Frente a posição religiosa que defende a “santidade” da vida, uma visão mais laica propõe o que recebeu o nome de “bioética”, exatamente o estudo das implicações éticas das decisões que envolvem o aparecimento e o final da vida, englobando todo o leque de novas situações criadas pela tecnociência atual – inseminação artificial, “barriga de aluguel”, congelamento de esperma e óvulos, paternidade e maternidade de parceiros homossexuais, etc.

A bioética permite transformar em questões humanitárias o que antes era tido como questões religiosas, algo da ordem do sagrado.

As conseqüências disso são enormes, como todos sabem. Nos países do terceiro mundo, o planejamento familiar traria enormes benefícios econômicos e sociais. Em todo o mundo, a eutanásia aliviaria o sofrimento inútil de muitos pacientes e seus familiares.

Quanto ao aborto, a mesma coisa. Aliás, há um dado muito curioso, estabelecido por Steven Levitt, o jovem e original economista norte-americano ganhador de merecidos prêmios.
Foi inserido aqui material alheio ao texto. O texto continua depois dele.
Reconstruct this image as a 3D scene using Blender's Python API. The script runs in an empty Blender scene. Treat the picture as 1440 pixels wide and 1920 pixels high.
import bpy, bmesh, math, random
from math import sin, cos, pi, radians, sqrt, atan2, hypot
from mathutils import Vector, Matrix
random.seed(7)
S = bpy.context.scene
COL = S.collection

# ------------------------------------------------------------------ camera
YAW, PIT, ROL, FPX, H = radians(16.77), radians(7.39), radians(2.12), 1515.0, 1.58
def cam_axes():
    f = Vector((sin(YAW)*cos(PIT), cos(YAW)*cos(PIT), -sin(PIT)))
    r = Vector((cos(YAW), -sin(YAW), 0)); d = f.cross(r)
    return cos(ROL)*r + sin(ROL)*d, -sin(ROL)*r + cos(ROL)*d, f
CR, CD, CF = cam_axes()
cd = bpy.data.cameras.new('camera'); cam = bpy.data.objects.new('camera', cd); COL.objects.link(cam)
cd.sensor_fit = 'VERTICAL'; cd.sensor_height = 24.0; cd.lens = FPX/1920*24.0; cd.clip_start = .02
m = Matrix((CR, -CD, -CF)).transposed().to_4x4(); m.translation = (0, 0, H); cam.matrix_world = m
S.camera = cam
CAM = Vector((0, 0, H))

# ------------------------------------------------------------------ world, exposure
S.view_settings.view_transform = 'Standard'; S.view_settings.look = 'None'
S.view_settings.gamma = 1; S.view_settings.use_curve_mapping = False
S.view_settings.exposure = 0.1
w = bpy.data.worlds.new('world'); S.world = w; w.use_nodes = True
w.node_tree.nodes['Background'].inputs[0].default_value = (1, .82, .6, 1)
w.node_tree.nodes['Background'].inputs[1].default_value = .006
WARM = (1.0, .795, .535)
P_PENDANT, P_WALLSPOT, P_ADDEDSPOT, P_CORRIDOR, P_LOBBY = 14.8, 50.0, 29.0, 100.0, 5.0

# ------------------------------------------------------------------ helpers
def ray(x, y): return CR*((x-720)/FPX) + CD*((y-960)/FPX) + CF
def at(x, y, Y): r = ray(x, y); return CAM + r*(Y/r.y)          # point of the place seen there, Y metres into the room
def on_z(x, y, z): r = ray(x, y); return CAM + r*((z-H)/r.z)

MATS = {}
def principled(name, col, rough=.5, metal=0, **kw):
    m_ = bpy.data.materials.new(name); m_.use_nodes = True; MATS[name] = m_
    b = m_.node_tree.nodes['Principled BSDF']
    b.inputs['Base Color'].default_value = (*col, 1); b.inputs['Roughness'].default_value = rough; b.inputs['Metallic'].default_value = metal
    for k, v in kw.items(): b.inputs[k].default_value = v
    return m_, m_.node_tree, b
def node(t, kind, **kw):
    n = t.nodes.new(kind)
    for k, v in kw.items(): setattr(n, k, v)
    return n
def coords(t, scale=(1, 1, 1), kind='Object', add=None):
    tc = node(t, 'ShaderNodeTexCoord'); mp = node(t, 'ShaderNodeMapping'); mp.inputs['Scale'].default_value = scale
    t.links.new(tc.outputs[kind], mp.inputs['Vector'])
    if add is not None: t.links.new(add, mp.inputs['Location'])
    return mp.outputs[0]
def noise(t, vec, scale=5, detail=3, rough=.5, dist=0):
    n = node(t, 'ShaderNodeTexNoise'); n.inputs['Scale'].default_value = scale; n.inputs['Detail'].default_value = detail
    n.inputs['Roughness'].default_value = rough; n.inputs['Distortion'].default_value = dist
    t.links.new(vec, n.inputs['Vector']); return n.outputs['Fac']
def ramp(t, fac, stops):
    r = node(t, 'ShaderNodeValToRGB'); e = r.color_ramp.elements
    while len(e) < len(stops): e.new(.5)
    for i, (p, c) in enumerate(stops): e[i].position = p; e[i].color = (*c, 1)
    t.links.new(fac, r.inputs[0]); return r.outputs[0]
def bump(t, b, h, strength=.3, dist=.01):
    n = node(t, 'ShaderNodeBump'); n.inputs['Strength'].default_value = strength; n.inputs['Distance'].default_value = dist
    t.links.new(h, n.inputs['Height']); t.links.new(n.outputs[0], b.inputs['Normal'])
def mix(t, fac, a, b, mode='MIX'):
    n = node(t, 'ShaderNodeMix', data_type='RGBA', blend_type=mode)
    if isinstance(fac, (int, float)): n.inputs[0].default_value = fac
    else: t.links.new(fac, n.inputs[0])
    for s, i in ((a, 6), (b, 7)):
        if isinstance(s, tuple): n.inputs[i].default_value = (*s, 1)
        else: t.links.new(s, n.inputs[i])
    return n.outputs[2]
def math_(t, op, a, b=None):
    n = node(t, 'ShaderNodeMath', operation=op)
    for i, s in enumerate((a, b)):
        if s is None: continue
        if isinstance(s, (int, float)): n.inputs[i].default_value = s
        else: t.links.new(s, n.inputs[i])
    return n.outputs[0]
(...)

Em 1999, ao perceber que nos Estados Unidos as taxas de criminalidade tinham caído radicalmente na década anterior, procurou entender seus motivos. Ficou surpreso ao notar que a criminalidade começara a cair em todos os estados dezoito anos depois de ter sido efetivada pela Suprema Corte a legalização do aborto. Ficou ainda mais surpreso pelo fato de que em cinco estados a criminalidade começara a cair três anos mais cedo do que nos demais. Eram exatamente aqueles que haviam legalizado o aborto três anos antes da federalização da decisão. Sua hipótese – o aborto evitou o nascimento de filhos não desejados pelos pais, que se tivessem vivido teriam sofrido abandono e traumas que os levariam à criminalidade. Embora não seja possível afirmar conclusivamente sua correção, não podemos negar que essa hipótese faz muito sentido.